What to do -
Please output the lines shown below exactly as they appear.

[start of Dataset excerpt]

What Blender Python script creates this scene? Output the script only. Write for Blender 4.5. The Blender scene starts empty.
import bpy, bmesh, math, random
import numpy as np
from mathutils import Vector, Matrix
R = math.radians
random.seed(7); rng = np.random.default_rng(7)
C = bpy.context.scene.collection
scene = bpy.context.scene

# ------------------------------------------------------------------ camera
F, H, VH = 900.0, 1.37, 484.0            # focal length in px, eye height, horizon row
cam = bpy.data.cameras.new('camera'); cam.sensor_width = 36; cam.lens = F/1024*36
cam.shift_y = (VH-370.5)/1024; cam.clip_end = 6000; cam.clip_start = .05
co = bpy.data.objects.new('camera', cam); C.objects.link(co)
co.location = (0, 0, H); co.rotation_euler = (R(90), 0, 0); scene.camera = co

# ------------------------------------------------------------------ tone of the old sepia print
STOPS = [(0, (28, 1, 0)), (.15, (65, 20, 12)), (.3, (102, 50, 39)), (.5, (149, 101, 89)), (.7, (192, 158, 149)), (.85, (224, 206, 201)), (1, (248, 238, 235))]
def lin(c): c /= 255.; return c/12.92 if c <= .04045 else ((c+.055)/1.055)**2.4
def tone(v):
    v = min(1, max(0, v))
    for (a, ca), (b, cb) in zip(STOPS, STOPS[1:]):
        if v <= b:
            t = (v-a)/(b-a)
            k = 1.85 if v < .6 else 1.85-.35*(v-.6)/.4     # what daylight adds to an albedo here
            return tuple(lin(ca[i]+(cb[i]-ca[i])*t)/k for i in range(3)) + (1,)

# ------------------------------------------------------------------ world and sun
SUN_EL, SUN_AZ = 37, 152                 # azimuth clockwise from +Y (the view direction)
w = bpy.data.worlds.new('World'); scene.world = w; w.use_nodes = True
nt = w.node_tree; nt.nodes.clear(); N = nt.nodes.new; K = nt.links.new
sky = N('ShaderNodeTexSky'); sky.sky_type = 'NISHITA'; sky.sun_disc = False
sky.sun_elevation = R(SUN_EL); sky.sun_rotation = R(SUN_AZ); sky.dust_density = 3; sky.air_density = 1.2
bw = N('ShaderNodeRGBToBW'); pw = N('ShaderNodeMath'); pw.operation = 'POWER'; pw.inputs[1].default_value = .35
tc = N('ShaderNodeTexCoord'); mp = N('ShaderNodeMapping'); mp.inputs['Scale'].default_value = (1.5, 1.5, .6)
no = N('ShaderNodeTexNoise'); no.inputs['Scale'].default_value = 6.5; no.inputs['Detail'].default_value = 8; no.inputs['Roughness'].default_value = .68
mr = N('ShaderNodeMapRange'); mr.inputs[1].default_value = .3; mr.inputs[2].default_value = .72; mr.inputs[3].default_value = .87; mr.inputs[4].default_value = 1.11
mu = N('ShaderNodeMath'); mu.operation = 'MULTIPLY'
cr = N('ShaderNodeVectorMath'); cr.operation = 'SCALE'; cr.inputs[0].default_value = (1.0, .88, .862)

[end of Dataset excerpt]

Written solution -
What Blender Python script creates this scene? Output the script only. Write for Blender 4.5. The Blender scene starts empty.
import bpy, bmesh, math, random
import numpy as np
from mathutils import Vector, Matrix
R = math.radians
random.seed(7); rng = np.random.default_rng(7)
C = bpy.context.scene.collection
scene = bpy.context.scene

# ------------------------------------------------------------------ camera
F, H, VH = 900.0, 1.37, 484.0            # focal length in px, eye height, horizon row
cam = bpy.data.cameras.new('camera'); cam.sensor_width = 36; cam.lens = F/1024*36
cam.shift_y = (VH-370.5)/1024; cam.clip_end = 6000; cam.clip_start = .05
co = bpy.data.objects.new('camera', cam); C.objects.link(co)
co.location = (0, 0, H); co.rotation_euler = (R(90), 0, 0); scene.camera = co

# ------------------------------------------------------------------ tone of the old sepia print
STOPS = [(0, (28, 1, 0)), (.15, (65, 20, 12)), (.3, (102, 50, 39)), (.5, (149, 101, 89)), (.7, (192, 158, 149)), (.85, (224, 206, 201)), (1, (248, 238, 235))]
def lin(c): c /= 255.; return c/12.92 if c <= .04045 else ((c+.055)/1.055)**2.4
def tone(v):
    v = min(1, max(0, v))
    for (a, ca), (b, cb) in zip(STOPS, STOPS[1:]):
        if v <= b:
            t = (v-a)/(b-a)
            k = 1.85 if v < .6 else 1.85-.35*(v-.6)/.4     # what daylight adds to an albedo here
            return tuple(lin(ca[i]+(cb[i]-ca[i])*t)/k for i in range(3)) + (1,)

# ------------------------------------------------------------------ world and sun
SUN_EL, SUN_AZ = 37, 152                 # azimuth clockwise from +Y (the view direction)
w = bpy.data.worlds.new('World'); scene.world = w; w.use_nodes = True
nt = w.node_tree; nt.nodes.clear(); N = nt.nodes.new; K = nt.links.new
sky = N('ShaderNodeTexSky'); sky.sky_type = 'NISHITA'; sky.sun_disc = False
sky.sun_elevation = R(SUN_EL); sky.sun_rotation = R(SUN_AZ); sky.dust_density = 3; sky.air_density = 1.2
bw = N('ShaderNodeRGBToBW'); pw = N('ShaderNodeMath'); pw.operation = 'POWER'; pw.inputs[1].default_value = .35
tc = N('ShaderNodeTexCoord'); mp = N('ShaderNodeMapping'); mp.inputs['Scale'].default_value = (1.5, 1.5, .6)
no = N('ShaderNodeTexNoise'); no.inputs['Scale'].default_value = 6.5; no.inputs['Detail'].default_value = 8; no.inputs['Roughness'].default_value = .68
mr = N('ShaderNodeMapRange'); mr.inputs[1].default_value = .3; mr.inputs[2].default_value = .72; mr.inputs[3].default_value = .87; mr.inputs[4].default_value = 1.11
mu = N('ShaderNodeMath'); mu.operation = 'MULTIPLY'
cr = N('ShaderNodeVectorMath'); cr.operation = 'SCALE'; cr.inputs[0].default_value = (1.0, .88, .862)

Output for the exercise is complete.